Without a doubt the feature of help on a completion group is cool.  Those
numbers do fall into the category of a relative frame index. And there's an
absolute frame index,
a breakpoint number, and so on. And some of the categories are already
 built in like files.


But as with all things zsh-specific, I find it hard to get to to work on my
own.

I've been working on zshdb recently not for any specific need, but because
I have a little time right now to spend and over the years people have +1'd
it during the times when I didn't have time to devote to it.  (So a general
hint to users - if you +1 a project it will tend encourage maintainers of
the project to work on it.)

The debugger completion code I have is at
https://github.com/rocky/zshdb/blob/master/lib/complete.sh in case folks
want to improve it.
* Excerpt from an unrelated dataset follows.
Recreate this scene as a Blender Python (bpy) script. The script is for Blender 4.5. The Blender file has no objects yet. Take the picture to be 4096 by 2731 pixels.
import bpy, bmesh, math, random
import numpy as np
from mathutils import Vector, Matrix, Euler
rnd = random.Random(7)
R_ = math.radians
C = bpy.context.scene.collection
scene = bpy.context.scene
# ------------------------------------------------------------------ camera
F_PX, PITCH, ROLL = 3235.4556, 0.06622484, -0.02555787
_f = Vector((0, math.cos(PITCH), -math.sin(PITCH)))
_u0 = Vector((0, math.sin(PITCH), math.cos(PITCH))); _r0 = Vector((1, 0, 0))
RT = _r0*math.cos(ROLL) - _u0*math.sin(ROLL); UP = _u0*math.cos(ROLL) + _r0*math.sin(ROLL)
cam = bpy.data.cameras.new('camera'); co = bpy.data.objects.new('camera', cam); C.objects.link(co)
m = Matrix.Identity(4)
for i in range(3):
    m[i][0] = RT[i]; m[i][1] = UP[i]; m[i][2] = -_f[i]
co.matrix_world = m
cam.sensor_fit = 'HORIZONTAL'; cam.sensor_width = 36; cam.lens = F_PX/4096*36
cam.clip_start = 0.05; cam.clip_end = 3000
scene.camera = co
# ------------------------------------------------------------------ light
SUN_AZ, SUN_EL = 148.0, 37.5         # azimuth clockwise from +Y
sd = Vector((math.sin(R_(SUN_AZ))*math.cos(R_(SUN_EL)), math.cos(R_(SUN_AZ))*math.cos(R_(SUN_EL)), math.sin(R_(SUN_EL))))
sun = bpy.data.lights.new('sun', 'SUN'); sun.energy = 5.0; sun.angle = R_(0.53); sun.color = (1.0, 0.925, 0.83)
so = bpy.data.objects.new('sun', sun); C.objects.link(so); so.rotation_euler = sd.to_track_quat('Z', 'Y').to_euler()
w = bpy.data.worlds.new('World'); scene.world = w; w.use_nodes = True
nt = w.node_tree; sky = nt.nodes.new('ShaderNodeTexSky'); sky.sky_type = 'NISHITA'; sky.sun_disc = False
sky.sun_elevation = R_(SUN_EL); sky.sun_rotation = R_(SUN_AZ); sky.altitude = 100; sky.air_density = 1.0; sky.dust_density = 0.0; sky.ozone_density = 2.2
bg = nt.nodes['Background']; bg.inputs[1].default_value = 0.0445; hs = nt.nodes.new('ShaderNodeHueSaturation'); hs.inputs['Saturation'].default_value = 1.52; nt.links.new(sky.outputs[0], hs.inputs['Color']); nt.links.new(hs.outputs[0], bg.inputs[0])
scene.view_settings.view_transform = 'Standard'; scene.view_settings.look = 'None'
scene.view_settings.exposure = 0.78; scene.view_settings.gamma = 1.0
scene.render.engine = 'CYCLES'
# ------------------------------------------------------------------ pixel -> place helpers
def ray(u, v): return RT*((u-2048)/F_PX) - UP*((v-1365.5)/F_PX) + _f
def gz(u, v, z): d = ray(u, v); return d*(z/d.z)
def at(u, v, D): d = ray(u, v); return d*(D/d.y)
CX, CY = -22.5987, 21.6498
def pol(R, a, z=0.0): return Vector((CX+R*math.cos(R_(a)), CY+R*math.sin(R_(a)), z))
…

You can run it standalone.


On Mon, Dec 15, 2014 at 4:09 AM, Bart Schaefer <schaefer@xxxxxxxxxxxxxxxx>
wrote:

> On Dec 15,  1:59am, Rocky Bernstein wrote:
> }
> } Many thanks.
> }
> } This does the trick. I'm happy with getting this in the order given
> without
> } special formatting of negative numbers.
>
> You're welcome.  The special formatting was just an example I picked to
> show how you'd associate styles with the completion results.
>
> In fact, just to flesh out the example a little ...
>
> If you want ^Xh (_complete_help) to be able to generate useful help for
> the context, you need to call _tags to initialize that part of the
> system, and then you should use the _requested wrapper to make the call
> to _description and compadd.  So you might do
>
>     _unsorted() {
>       local expl ret=1
>       _tags numbers letters
>       while _tags; do
>         if _requested -V numbers expl 'Some Numbers' compadd 1 2 -1 -2 3 0
>         then ret=0
>         fi
>         if _requested -V letters expl 'Some Letters' compadd A B Z X C M
>         then ret=0
>         fi
>       done
>       return ret
>     }
>
> This is obviously a lot more interesting if the completions are more than
> a single character/digit.  For sorted groups, use -J instead of -V.  (No,
> there isn't a mnemonic for why -J and -V got used here; it was because
> they were single letters not already being used for something else.)